Este modelo olvidaba un concepto que está en el núcleo de la cultura moderna y que debía ser esencial para un cristiano: la acción. Por esta razón, el catolicismo ha producido generaciones de creyentes inactivos. Personas piadosas, buena gente, actuantes en su núcleo familiar, sin influencia alguna en la cultura civil.
Se dirá que la vida de todas las personas es acción, que la cultura moderna nos empuja a ella, que no nos deja tranquilos y que por tanto no es cierta esa supuesta inactividad. Pues quiero decir que me refiero a una acción gratuita, difícil, auténtica y transformadora. ¿Tengo que explicar cada uno de esos términos? Bastará con señalar que cada uno de ellos responde al modelo de las acciones de Jesús.

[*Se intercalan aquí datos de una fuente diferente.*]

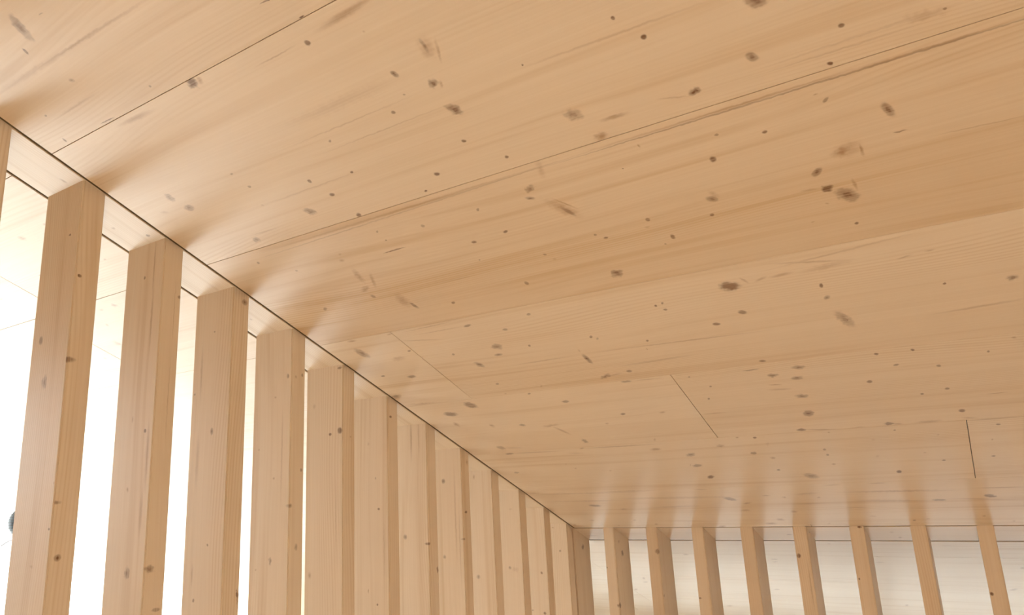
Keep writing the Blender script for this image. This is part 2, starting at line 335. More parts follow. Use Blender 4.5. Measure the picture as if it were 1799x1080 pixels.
(-0.0399,2.9569,0.0057,0.004,89,'p',0.4),(0.1277,2.9076,0.0067,0.0056,60,'d',0.65),(0.1078,3.0193,0.0068,0.0038,88,'p',0.4),(0.0537,2.8448,0.0228,0.0061,12,'p',0.4),
(0.1217,2.8636,0.0734,0.0082,-1,'p',0.35),(0.1132,2.2122,0.1039,0.0059,-4,'p',0.35),(-1.6614,2.8717,0.0215,0.0085,-7,'d',0.6),(-1.5397,2.8745,0.1326,0.0073,2,'p',0.4),
(-1.3046,2.8687,0.0143,0.0069,-24,'p',0.5),(-1.352,2.9109,0.0379,0.0075,8,'p',0.25),(-1.7492,3.0819,0.0148,0.0094,-18,'d',0.45),(-1.4348,3.0698,0.0091,0.0055,-51,'p',0.4),
(-1.2879,3.1167,0.0093,0.0068,-39,'p',0.4),(-1.4555,3.0176,0.0073,0.0047,-45,'p',0.3),(-1.8077,3.3489,0.052,0.0126,13,'p',0.35),(-1.5649,3.5443,0.0294,0.015,7,'d',0.65),
(-1.4378,3.6038,0.0201,0.0134,-19,'p',0.45),(-1.6846,3.7631,0.0176,0.0106,-16,'p',0.35),(-1.8201,3.8319,0.0144,0.0085,-45,'p',0.5),(-1.5691,3.852,0.0107,0.0063,-51,'p',0.5),
(-1.4472,3.7712,0.0136,0.0094,-35,'p',0.3),(-1.5292,3.3731,0.3017,0.0093,1,'p',0.35),(-1.5949,3.4766,0.2326,0.0119,1,'p',0.25),(-0.9758,2.8359,0.0149,0.005,-67,'p',0.4),
(-1.0071,2.9248,0.0239,0.0142,-11,'p',0.6),(-0.8893,2.9988,0.0208,0.0138,-32,'k',0.6),(-0.8994,3.1091,0.0201,0.0131,-14,'d',0.6),(-0.9252,3.1009,0.0144,0.0026,-71,'p',0.4),
(-0.7516,2.9335,0.0164,0.0113,2,'p',0.55),(-0.6701,2.8694,0.007,0.0057,-61,'p',0.55),(-0.6103,2.8808,0.0079,0.0061,-68,'d',0.8),(-0.6505,3.0163,0.0119,0.0094,-64,'d',0.6),
(-0.5931,3.0702,0.0111,0.01,-46,'p',0.6),(-0.6019,3.1935,0.0071,0.006,-58,'d',0.75),(-0.5806,2.944,0.0181,0.0057,-75,'p',0.2),(-0.8853,3.2364,0.0199,0.012,-60,'d',0.8),
(-1.2883,3.1168,0.0078,0.0057,-25,'p',0.4),(-1.1667,3.3567,0.0103,0.0058,-61,'p',0.6),(-1.3132,3.3644,0.1478,0.0097,1,'p',0.35),(-0.8824,3.5003,0.0269,0.0181,39,'d',0.65),
(-0.8235,3.5586,0.0202,0.0095,-10,'p',0.55),(-0.8566,3.6519,0.0224,0.0133,-4,'p',0.5),(-0.7202,3.4717,0.0182,0.0081,2,'p',0.5),(-0.6498,3.4977,0.011,0.0061,-73,'p',0.45),
(-0.7351,3.7842,0.0201,0.0158,6,'p',0.6),(-0.7906,3.8393,0.0277,0.0143,-3,'p',0.6),(-1.0312,3.8765,0.0201,0.0144,-20,'p',0.6),(-0.6514,3.6806,0.0166,0.0129,-13,'p',0.6),
(-1.4351,3.6026,0.0214,0.0137,-14,'p',0.4),(-1.5703,3.8508,0.0105,0.0065,-49,'p',0.6),(-1.3552,3.8346,0.0136,0.0084,-54,'p',0.5),(-1.4431,3.7625,0.0102,0.007,-40,'p',0.3),
(-1.1225,3.4673,0.3385,0.0143,2,'p',0.25),(-1.1647,3.5839,0.1371,0.0119,-2,'p',0.3),(-0.9733,3.3748,0.0289,0.0068,5,'p',0.35),(-0.4011,3.0244,0.009,0.0052,-78,'d',0.6),
(-0.3995,3.0722,0.0079,0.0052,-78,'d',0.6),(-0.3949,3.1618,0.0085,0.0081,-40,'p',0.5),(-0.4963,3.2696,0.031,0.0224,58,'k',0.55),(-0.1889,3.2629,0.014,0.0084,-84,'d',0.85),
(-0.0391,3.1748,0.0065,0.0059,74,'d',0.6),(-0.0899,3.0984,0.0063,0.0059,67,'p',0.35),(0.1062,3.158,0.0065,0.0058,53,'d',0.65),(0.1078,3.0205,0.0068,0.0035,89,'p',0.45),
(-0.2763,3.3712,0.0346,0.0075,1,'p',0.35),(-0.4402,3.3744,0.0319,0.0061,-3,'p',0.35),(-0.2333,2.963,0.0083,0.0061,-84,'p',0.2),(-0.2402,3.1092,0.0104,0.0068,-83,'p',0.2),
(0.0822,3.5389,0.0201,0.0158,35,'d',0.75),(-0.0853,3.5728,0.0231,0.0112,4,'d',0.55),(-0.2236,3.4628,0.2079,0.0109,2,'p',0.42),(0.1201,3.4573,0.0781,0.0087,1,'p',0.42),
(-0.2618,3.568,0.1433,0.0133,4,'p',0.32),(0.0536,3.5722,0.1062,0.0078,9,'p',0.38),(-0.5552,3.4627,0.0519,0.0128,-7,'p',0.3),(-0.5688,3.5825,0.0631,0.0088,0,'p',0.3),
(-0.3945,3.6415,0.0544,0.0071,3,'p',0.3),(-0.654,3.6781,0.0139,0.0113,-54,'p',0.55),(-0.5157,3.5099,0.0103,0.0076,-71,'p',0.4),(-0.6537,3.4955,0.0096,0.0082,-28,'p',0.35),
(-0.3454,3.7542,0.0154,0.0074,1,'p',0.45),(-0.1443,3.7951,0.0093,0.0072,-2,'p',0.45),(-0.1959,3.8134,0.0093,0.0063,-81,'d',0.55),(0.0546,3.7677,0.0103,0.0067,-88,'p',0.5),
(0.1526,3.8339,0.007,0.0056,89,'p',0.5),(-0.5379,3.8431,0.0088,0.0075,-32,'p',0.35),(-0.7466,4.0048,0.0182,0.0095,-26,'p',0.55),(-0.3016,3.9713,0.0123,0.0089,-75,'p',0.3),
(-0.2765,4.047,0.0126,0.0079,-79,'p',0.5),(-0.9189,4.4257,0.0216,0.0128,-14,'p',0.5),(-0.9277,4.4768,0.0154,0.0079,-11,'p',0.5),(-0.5946,4.1485,0.0119,0.0086,-65,'p',0.3),
(-0.1024,4.1662,0.0332,0.0064,-2,'p',0.35),(-0.4118,4.4498,0.0229,0.0123,-9,'p',0.3),(0.1741,4.5022,0.0189,0.0108,-87,'p',0.5),(-1.8574,4.9107,0.0344,0.011,-67,'p',0.7),
(-1.8831,5.0042,0.0302,0.0167,-50,'p',0.6),(-2.0393,5.2161,0.0312,0.0131,-59,'p',0.6),(-1.381,4.3535,0.0269,0.0149,-59,'p',0.6),(-1.4949,5.5717,0.0343,0.0199,-52,'p',0.5),
(0.1337,4.8947,0.0288,0.0148,-60,'p',0.6),(-0.391,5.3268,0.0283,0.0101,-81,'p',0.6),(-1.0601,5.0688,0.0203,0.0136,-41,'p',0.6),(-2.362,1.0466,0.0161,0.0114,8,'p',0.55),
(-2.2023,1.0329,0.0098,0.0043,-5,'p',0.5),(-1.9277,0.943,0.011,0.0057,74,'p',0.6),(-1.9074,1.1946,0.0066,0.0049,7,'d',0.6),(-1.9883,1.1307,0.0079,0.0054,4,'p',0.45),
(-1.9718,1.6483,0.0067,0.0058,-25,'p',0.5),(-1.8094,4.0254,0.0428,0.0102,-2,'p',0.4),(-3.1237,1.3813,0.0197,0.01,-20,'p',0.6),(-3.0908,1.4417,0.0115,0.0081,-19,'p',0.55),
(-3.2144,1.4625,0.0141,0.007,-16,'p',0.4),(-3.2788,1.4945,0.0119,0.0077,-42,'p',0.5),(-3.9915,1.7679,0.0306,0.006,-4,'p',0.5),(-2.8895,1.2294,0.0179,0.0064,-13,'p',0.4),
(-2.5338,1.1919,0.0104,0.0043,-10,'p',0.45),(-2.1821,1.2213,0.0088,0.0041,-11,'p',0.45),(-2.4359,1.4134,0.0159,0.0106,-3,'p',0.6),(-2.5246,1.4162,0.0145,0.0061,1,'p',0.45),
(-2.6151,1.4946,0.0133,0.0079,-40,'p',0.5),(-2.72,1.6043,0.0196,0.018,-45,'p',0.75),(-2.9193,1.6702,0.01,0.0064,-22,'p',0.4),(-4.6962,2.1655,0.0282,0.017,4,'p',0.6),
(-4.3363,2.4924,0.0432,0.0321,11,'p',0.35),(-4.4296,1.9924,0.031,0.0162,-89,'p',0.3),(-5.5977,2.5405,0.0555,0.0278,28,'p',0.3),
]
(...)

Con todo esto no quiero decir que ir a trabajar todos los días –si es que se puede- sea inútil o banal; que cuidar a los nietos no sea a veces necesario y en ocasiones sacrificado; que echar una mano a un vecino sea irrelevante; que montar una comida para hijos y nietos no sea algo de agradecer; que dar 30 euros mensuales a Unicef o Entreculturas no sea laudable. Podría seguir con otros ejemplos que puedo verificar en muchos de mis conocidos cristianos. Ninguna de esas acciones me parece que responda a los parámetros que he marcado más arriba.

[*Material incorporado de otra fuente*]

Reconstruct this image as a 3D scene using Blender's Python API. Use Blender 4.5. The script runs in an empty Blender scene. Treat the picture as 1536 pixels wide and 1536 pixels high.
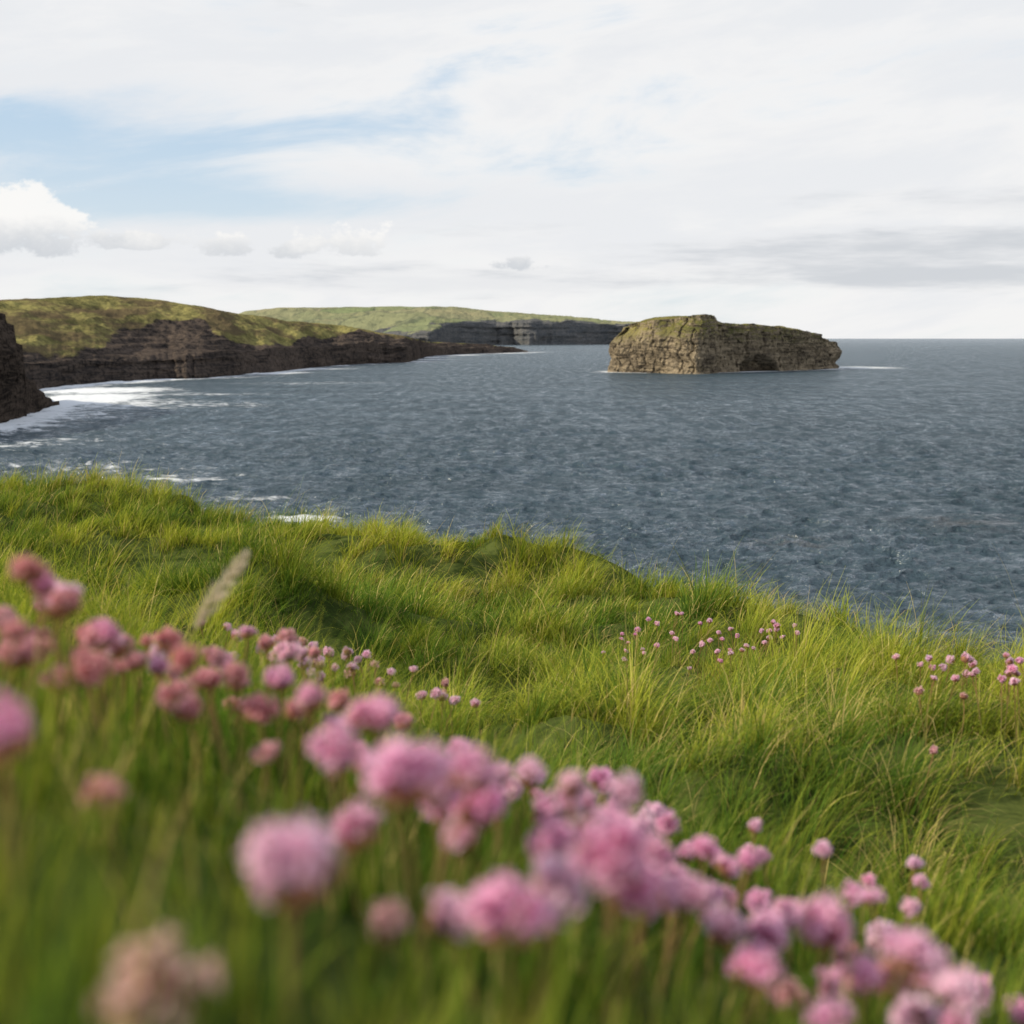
import bpy, math, numpy as np
from math import radians
rng = np.random.default_rng(7)
scene = bpy.context.scene
H = 25.0   # eye height above the sea (m)

# ------------------------------------------------------------------ noise
def _h(ix, iy, iz, seed):
    n = (ix.astype(np.int64)*374761393 + iy.astype(np.int64)*668265263 + iz.astype(np.int64)*2147483647 + seed*974634777) & 0x7fffffff
    n = ((n ^ (n >> 13))*1274126177) & 0x7fffffff
    n = ((n ^ (n >> 15))*668265263) & 0x7fffffff
    return ((n ^ (n >> 16)) & 0xffff)/65535.0
def vnoise(x, y, z=None, seed=0):
    x = np.asarray(x, float); y = np.asarray(y, float)
    z = np.zeros_like(x) if z is None else np.asarray(z, float)
    x, y, z = np.broadcast_arrays(x, y, z)
    ix, iy, iz = np.floor(x), np.floor(y), np.floor(z)
    fx, fy, fz = x-ix, y-iy, z-iz
    fx = fx*fx*(3-2*fx); fy = fy*fy*(3-2*fy); fz = fz*fz*(3-2*fz)
    r = 0
    for dx in (0, 1):
        for dy in (0, 1):
            for dz in (0, 1):
                w = (fx if dx else 1-fx)*(fy if dy else 1-fy)*(fz if dz else 1-fz)
                r = r + w*_h(ix+dx, iy+dy, iz+dz, seed)
    return r*2-1
def fbm(x, y, z=None, octv=4, seed=0, gain=.5):
    s = 0; a = 1; f = 1; t = 0
    for o in range(octv):
        s = s + a*vnoise(np.asarray(x)*f+o*17.3, np.asarray(y)*f-o*9.1, None if z is None else np.asarray(z)*f+o*5.7, seed+o)
        t += a; a *= gain; f *= 2.03
    return s/t
def sstep(a, b, x):
    t = np.clip((x-a)/(b-a), 0, 1); return t*t*(3-2*t)

# ------------------------------------------------------------------ mesh helpers
def quad_mesh(name, V, F, mat=None, cols=None, floats=None, smooth=False):
    me = bpy.data.meshes.new(name)
    V = np.ascontiguousarray(V, dtype=np.float32); F = np.ascontiguousarray(F, dtype=np.int32)
    me.vertices.add(len(V)); me.vertices.foreach_set("co", V.ravel())
    me.loops.add(F.size); me.loops.foreach_set("vertex_index", F.ravel())
    me.polygons.add(len(F))
    me.polygons.foreach_set("loop_start", np.arange(0, F.size, 4, dtype=np.int32))
    me.polygons.foreach_set("loop_total", np.full(len(F), 4, dtype=np.int32))
    me.polygons.foreach_set("use_smooth", np.full(len(F), smooth, dtype=bool))
    if cols is not None:
        at = me.attributes.new("Col", 'FLOAT_COLOR', 'POINT')
        c = np.ones((len(V), 4), np.float32); c[:, :3] = cols
        at.data.foreach_set("color", c.ravel())
    if floats:
        for k, v in floats.items():
            at = me.attributes.new(k, 'FLOAT', 'POINT')
            at.data.foreach_set("value", np.ascontiguousarray(v, dtype=np.float32).ravel())
    me.update(calc_edges=True)
    ob = bpy.data.objects.new(name, me); scene.collection.objects.link(ob)
    if mat: me.materials.append(mat)
    return ob
def grid_faces(nr, nc, wrap=False):
    r = np.arange(nr-1)[:, None]; c = np.arange(nc if wrap else nc-1)[None, :]
    c2 = (c+1) % nc
    return np.stack([r*nc+c, r*nc+c2, (r+1)*nc+c2, (r+1)*nc+c], -1).reshape(-1, 4)

# ------------------------------------------------------------------ node helpers
class NT:
    def __init__(s, nt): s.nt = nt; s.n = nt.nodes; s.l = nt.links
    def new(s, t, **k):
        nd = s.n.new(t)
        for a, b in k.items(): setattr(nd, a, b)
        return nd
    def put(s, inp, v):
        if isinstance(v, bpy.types.NodeSocket): s.l.new(v, inp)
        elif v is not None:
            if hasattr(inp, 'default_value'):
                try: inp.default_value = v
                except Exception: inp.default_value = (*v, 1)
    def M(s, op, a, b=None, c=None, clamp=False):
        nd = s.new('ShaderNodeMath', operation=op, use_clamp=clamp)
        s.put(nd.inputs[0], a); s.put(nd.inputs[1], b); s.put(nd.inputs[2], c)
        return nd.outputs[0]
    def mix(s, f, a, b, mode='MIX'):
        nd = s.new('ShaderNodeMix', data_type='RGBA', blend_type=mode)
        s.put(nd.inputs[0], f)
        for i, v in ((6, a), (7, b)):
            if isinstance(v, bpy.types.NodeSocket): s.l.new(v, nd.inputs[i])
            else: nd.inputs[i].default_value = (*v, 1)
        return nd.outputs[2]
    def noise(s, vec, scale, detail=4, rough=.5, dist=0.0):
        nd = s.new('ShaderNodeTexNoise'); s.put(nd.inputs['Vector'], vec)
        nd.inputs['Scale'].default_value = scale; nd.inputs['Detail'].default_value = detail
        nd.inputs['Roughness'].default_value = rough; nd.inputs['Distortion'].default_value = dist
        return nd.outputs[0]
    def ss(s, x, a, b, lo=0.0, hi=1.0):
        nd = s.new('ShaderNodeMapRange', interpolation_type='SMOOTHSTEP')
        s.put(nd.inputs[0], x)
        for i, v in zip((1, 2, 3, 4), (a, b, lo, hi)): s.put(nd.inputs[i], v)
        return nd.outputs[0]
    def vmul(s, vec, k, add=None):
        nd = s.new('ShaderNodeVectorMath', operation='MULTIPLY' if add is None else 'MULTIPLY_ADD')
        s.put(nd.inputs[0], vec); nd.inputs[1].default_value = k
        if add is not None: nd.inputs[2].default_value = add
        return nd.outputs[0]
    def comb(s, x, y, z):
        nd = s.new('ShaderNodeCombineXYZ')
        s.put(nd.inputs[0], x); s.put(nd.inputs[1], y); s.put(nd.inputs[2], z); return nd.outputs[0]
def new_mat(name):
    m = bpy.data.materials.new(name); m.use_nodes = True; m.node_tree.nodes.clear()
    t = NT(m.node_tree); out = t.new('ShaderNodeOutputMaterial')
    return m, t, out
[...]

Quiero añadir que no pretendo con todo lo dicho ningún juicio o crítica personales. Cada uno sabrá sus razones y sus justificantes, todos estamos condicionados de muchas maneras. Sí quiero en todo caso recordar que Jesús podría haber sido un buen carpintero, un solícito padre de familia, un vecino estimado, un judío cumplidor con su religión. No fue ninguna de esas cosas porque se lanzó a una acción gratuita, difícil, auténtica y transformadora. Nos invitó a seguirlo en ese camino y nos dijo, con toda razón, que si la sal se vuelve sosa ya no sirve para nada sino para tirarla a la calle y que la pise la gente.
No hace tanto he estado en una reunión de profesionales cristianos en la que se presentó un panel de experiencias. Me sedujo la de un padre de familia de mediana edad que decidió un día ordenar su vida y hacerla más austera, más ecológica y más solidaria y puso en marcha una serie de acciones -así las definió- raras pero asequibles. Es decir, al alcance de cualquiera que se decidiera a emprenderlas.

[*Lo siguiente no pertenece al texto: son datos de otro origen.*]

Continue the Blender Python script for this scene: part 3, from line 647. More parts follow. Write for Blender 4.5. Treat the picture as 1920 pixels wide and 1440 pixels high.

Una vez escribió Mounier que lo específico cristiano no era el amor a la humanidad sino el amor al prójimo. Lo he recordado pensando que esa acción de los cristianos tiene que trazar un arco que comience en personas concretas y termine en acciones que toquen los grandes temas actuales. Qué hacer, cómo, con quién será un asunto personal, que se irá descubriendo si uno se anima a actuar, si no se resigna a llegar a ser una persona -qué palabra tan exacta- desaborida.
Ojalá la Iglesia, en seguimiento de Francisco, se anime a hacer una campaña para lograr no cristianos piadosos sino cristianos activos.
Porque me olvidaba: estoy convencido de que el nuevo paradigma del cristianismo se define por estas dos palabras: acción y espiritualidad.